Bu durum, vatandaşlarımızın diğer G20 ve OECD ülkelerindeki insanlara kıyasla dolar bazında satın alma güçlerinin azalmasına neden olmuştu. Benzer bir geriye düşüşü yaşamamak için ekonomik büyümenin sadece niceliğine değil niteliğine de odaklanmalı ve makroekonomik istikrarı korumalıyız.
Türkiye, mevcut kaynaklarını daha verimli kullanarak orta vadede kişi başına düşen GSYH’yi 20 bin dolara yaklaştırabilir. Bunu başarmak için, net ihracatın ekonomik büyümeye istikrarlı bir şekilde pozitif katkı sağlaması ve yüksek teknolojili ihracatın payının artırılması kritik öneme sahiptir.

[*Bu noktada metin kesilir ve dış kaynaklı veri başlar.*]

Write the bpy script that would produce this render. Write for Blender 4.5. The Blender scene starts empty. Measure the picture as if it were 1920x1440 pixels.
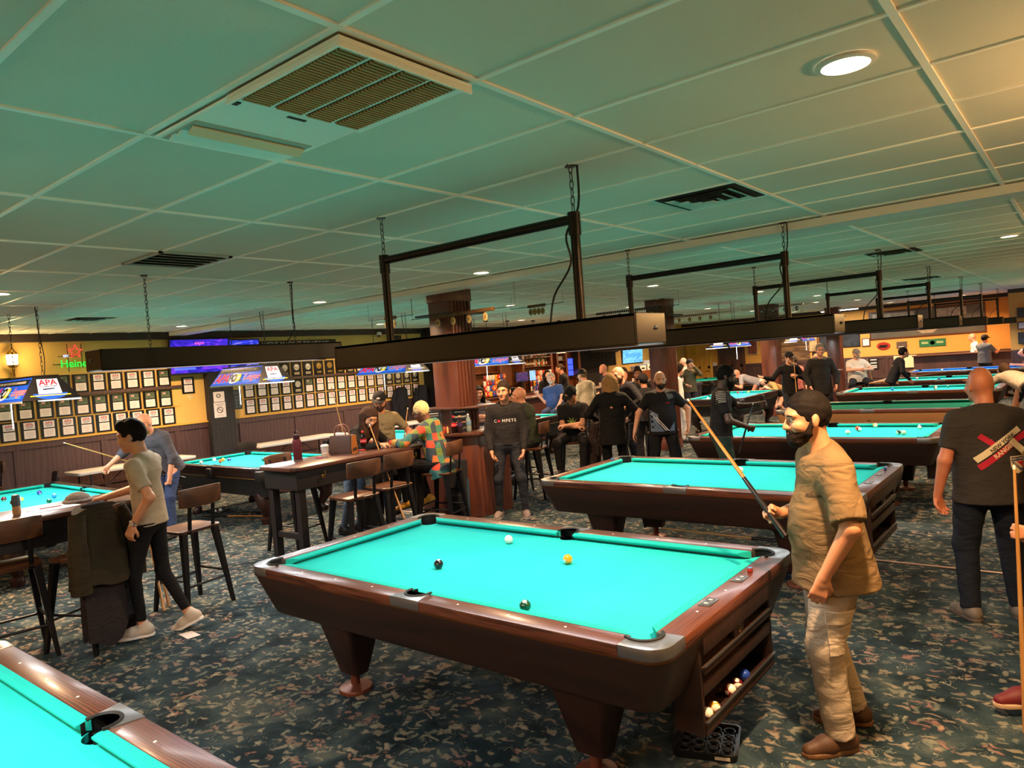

Trump’in PARLAK FİKİRLERİ BİTMİYOR
ABD Başkanı Donald Trump, Florida’daki Mara- Lago isimli meşhur malikanesini 1985 yılında satın almış. 1985 yılı uluslararası finans sistemi için kritik dönüm noktalarından biridir. O yıl ABD, New York’taki Plaza Oteli’nde Japonya, Birleşik Krallık, Fransa ve Batı Almanya ile döviz piyasalarına büyük etkisi olacak bir uzlaşıya varmıştı. Plaza Uzlaşısı olarak bilinen bu uluslararası ekonomik mutabakata göre, Japonya ve Avrupa ülkeleri doların değer kaybetmesine yardım etmek için finansal hamleler yapmaya karar kıldılar. Tabii ki ABD’nin zoruyla…

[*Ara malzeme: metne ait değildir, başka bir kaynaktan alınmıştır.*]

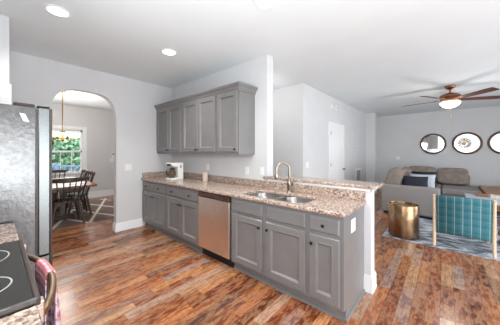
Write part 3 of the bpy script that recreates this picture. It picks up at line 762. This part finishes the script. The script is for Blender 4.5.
for k in range(5):
    a = math.radians(25.5+72*k)
    mt = Matrix.Translation((FX, FY, H-.285)) @ Matrix.Rotation(a, 4, 'Z') @ Matrix.Rotation(math.radians(-13), 4, 'X')
    b = MB(); out = [(.20, -.045), (.24, -.055), (.70, -.076), (.81, -.070), (.825, -.05), (.825, .05), (.81, .070), (.70, .076), (.24, .055), (.20, .045)]
    b.prism(out, -.004, .004); bmesh.ops.transform(b.b, matrix=mt, verts=b.b.verts); bl = b.build('blade', 'blade', fn)
    b = MB(); b.prism([(.10, -.02), (.17, -.018), (.22, -.04), (.27, -.03), (.27, .03), (.22, .04), (.17, .018), (.10, .02)], .0045, .012); bmesh.ops.transform(b.b, matrix=mt, verts=b.b.verts); b.build('blade_bracket', 'copper', bl)
l = bpy.data.lights.new('fan_bulb', 'POINT'); l.energy = 14; l.color = (1, .92, .82); l.shadow_soft_size = .15
o = bpy.data.objects.new('fan_bulb', l); C.objects.link(o); o.location = (FX, FY, H-.62)

l = bpy.data.lights.new('hall_fill', 'POINT'); l.energy = 9; l.color = (1, .97, .95); l.shadow_soft_size = .12  # unseen fill lamp without fixture, added to brighten the hall wall
o = bpy.data.objects.new('hall_fill', l); C.objects.link(o); o.location = (1.6, .7, 2.45)
cxh, cyh, czh = -2.01, -1.485, 1.70
ch = thing('chandelier', 'brass chandelier with glowing opal shades hanging over the dining table', 'chandelier', (cxh, cyh, H))
MB().lathe([(.06, -.001), (.055, -.02), (.02, -.035)], (cxh, cyh, H)).build('canopy', 'brass', ch, smooth=40)
MB().tube([(cxh, cyh, H-.02), (cxh, cyh, czh)], .010, 8).build('stem', 'brass', ch, smooth=40)
MB().lathe([(.008, .12), (.03, .08), (.02, .04), (.04, .0), (.03, -.04), (.008, -.07)], (cxh, cyh, czh)).build('hub', 'brass', ch, smooth=60)
for k in range(5):
    a = 2*PI*k/5+.5; c_, s_ = math.cos(a), math.sin(a); R_ = .25
    ar = MB().tube([(cxh, cyh, czh), (cxh+c_*.1, cyh+s_*.1, czh-.04), (cxh+c_*.2, cyh+s_*.2, czh-.03), (cxh+c_*R_, cyh+s_*R_, czh+.02)], .007, 8).build('arm', 'brass', ch, smooth=60)
    MB().lathe([(.02, .01), (.055, .03), (.085, .08), (.10, .14), (.094, .14), (.08, .085), (.05, .04), (.015, .02)], (cxh+c_*R_, cyh+s_*R_, czh), 20).build('lamp_shade', 'shade', ar, smooth=60)
l = bpy.data.lights.new('chandelier_bulb', 'POINT'); l.energy = 46; l.color = (1, .95, .9); l.shadow_soft_size = .25
o = bpy.data.objects.new('chandelier_bulb', l); C.objects.link(o); o.location = (cxh, cyh, czh+.30)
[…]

ABD o dönemde başta otomotiv olmak üzere Amerikan sanayisinin rekabet gücünü kaybetmesinden ve dış ticaret açığının artmasından son derece rahatsızdı. Japon ürünlerinin Amerikalıların pazar paylarını ele geçirmeye başlaması Washington’u tedirgin ediyordu. Bu sorunların nedeni olarak doların aşırı değerli olmasını görüyorlardı.
Plaza Uzlaşısı’nın ardından geçen 10 senede dolar endeksi reel bazda yaklaşık yüzde 36 oranında geriledi. Bu süreçte Japon ekonomisi müzmin bir durgunluğa sürüklendi. Japonlar o günden bugüne üzerlerindeki ölü toprağını bir türlü atamadılar. Amerikan sanayisi ve dış ticaret rakamları kısa vadeli bir rahatlama yaşasa da Amerikan ekonomisi bu işten uzun vadede çok fazla kazanım elde edemedi. Japonya’nın ardından gelen Güney Kore ve sonrasında Çin, Amerikan ekonomisinin rekabet gücünü iyice aşındırdı.

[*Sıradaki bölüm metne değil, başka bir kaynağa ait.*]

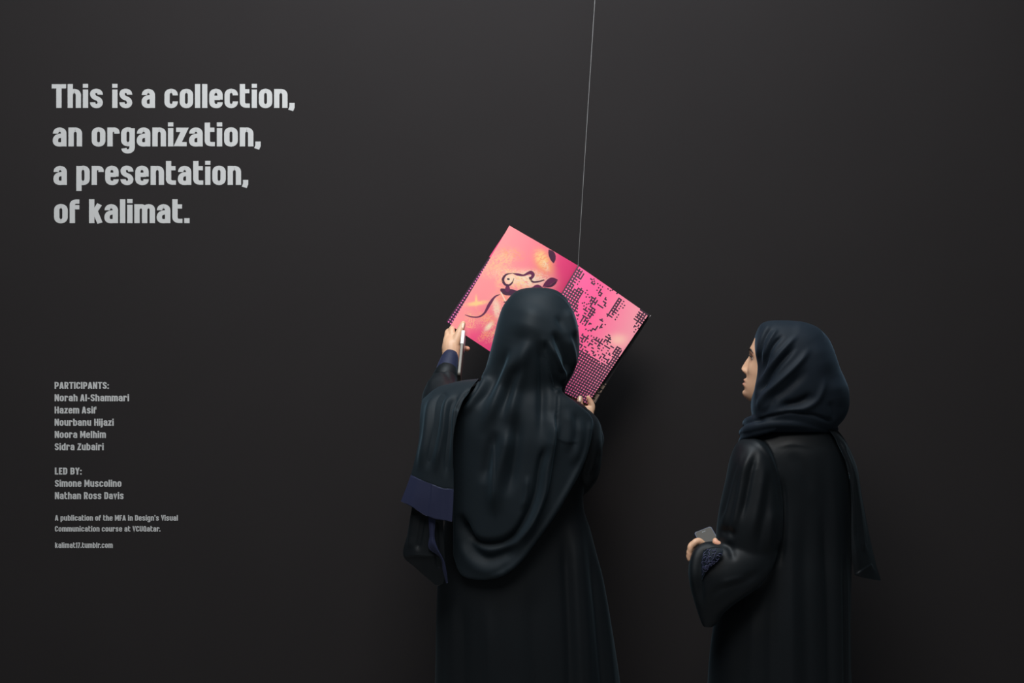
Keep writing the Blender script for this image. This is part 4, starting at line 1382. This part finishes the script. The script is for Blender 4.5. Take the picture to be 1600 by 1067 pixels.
# embroidered inner cuff
cuffg = [[(1099, 860, 3.196), (1108, 856, 3.188), (1118, 855, 3.184), (1128, 856, 3.182)],
         [(1096, 874, 3.189), (1106, 868, 3.178), (1118, 864, 3.174), (1130, 862, 3.176)],
         [(1095, 890, 3.188), (1104, 882, 3.174), (1114, 874, 3.170), (1126, 870, 3.174)],
         [(1097, 906, 3.190), (1102, 896, 3.180), (1108, 888, 3.174), (1114, 882, 3.176)]]
cg = sheet_pts(cuffg, 30, 30)
ic = obj('inner_cuff', mesh_of('inner_cuff', *slab(cg, 0.003)), M_SCARF2, p2)
parts = []
for k in range(26):
    r_, c_ = rng.integers(3, 27), rng.integers(3, 27)
    ce = cg[r_, c_] + np.array([0, -.0012, 0])
    s0, tw = rng.random() * 6.28, rng.choice([-1, 1])
    sz = .004 + .004 * rng.random()
    pts = [ce + np.array([math.cos(s0 + tw * a) * sz * (1 - a / 7), 0, math.sin(s0 + tw * a) * sz * (1 - a / 7)]) for a in np.linspace(0, 5, 8)]
    parts.append(tube(pts, [.0008] * 8, nu=5, res=2))
for i in range(3):
    parts.append(tube([cg[r_, 3 + 8 * i] + np.array([.002 * math.sin(r_ * .9), -.0012, 0]) for r_ in range(2, 29, 3)], [.0008] * 9, nu=5, res=2))
obj('embroidery', mesh_of('embroidery', *merge(parts)), M_THREAD, ic, kind='stuff')

# phone of the onlooker
ph = empty('mobile_phone', P(1103, 840, 3.235), 'dark phone with grey screen in the hand of the onlooker at the right', 'phone')
tl, tr_, br = P(1083.5, 833, 3.300), P(1111, 822.5, 3.305), P(1135, 864, 3.235)
ax = (br - tr_) / np.linalg.norm(br - tr_)
ay = (tl - tr_) - ax * ((tl - tr_) @ ax)
wdt = np.linalg.norm(ay)
ay /= wdt
az = np.cross(ax, ay)
if az[1] > 0:
    az = -az
hx, hy = .060, wdt / 2
ctr = tr_ + ax * hx + ay * hy
obj('case', mesh_of('case', *oriented_box(ctr, ax, ay, az, hx, hy, .0042), False), M_PHONED, ph)
obj('screen', mesh_of('screen', *oriented_box(ctr + az * .0040, ax, ay, az, hx - .003, hy - .003, .0008, .0003), False), M_SCREEN, ph)
obj('speaker_slot', mesh_of('slot', *oriented_box(ctr + az * .0047 - ax * (hx - .010), ax, ay, az, .0012, .005, .0003, .0001), False), M_DARK, ph)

Plaza’dan 40 yıl sonra başka bir Cumhuriyetçi Başkan yeni bir ‘uzlaşı’ peşinde. Trump ve ekonomi kurmayları şu günlerde ‘Mara- Lago Uzlaşısını’ inşa etmeye çalışıyorlar. Aslında dayatmaya çalışıyorlar demek daha doğru olur. Bu yeni uzlaşı ile ABD’nin alacaklı ülkeleri ellerindeki Amerikan hazine bonolarını 100 yıllık tahvillerle takas etmeye zorlayacağı konuşuluyor. Böylece ABD’nin kısa vadeli borç yükünü hafifletmek ve borçlanma maliyetlerini aşağıya çekmek hedefleniyor. Trump bir taraftan da doların değerini Amerikan ihracatına destek olacak seviyelere çekme niyeti var.
İşin ilginç yanı Trump, Plaza Uzlaşısı’nın gerçekleştiği Plaza Oteli’ni 1988’de satın almış fakat işletmeyi beceremeyerek büyük bir borç yapılanması sonrasında oteli 1990’ların ortasında devretmek durumunda kalmıştı. Bakalım benzer bir akıbet Mar-a-Lago’daki malikanenin de başına gelecek mi?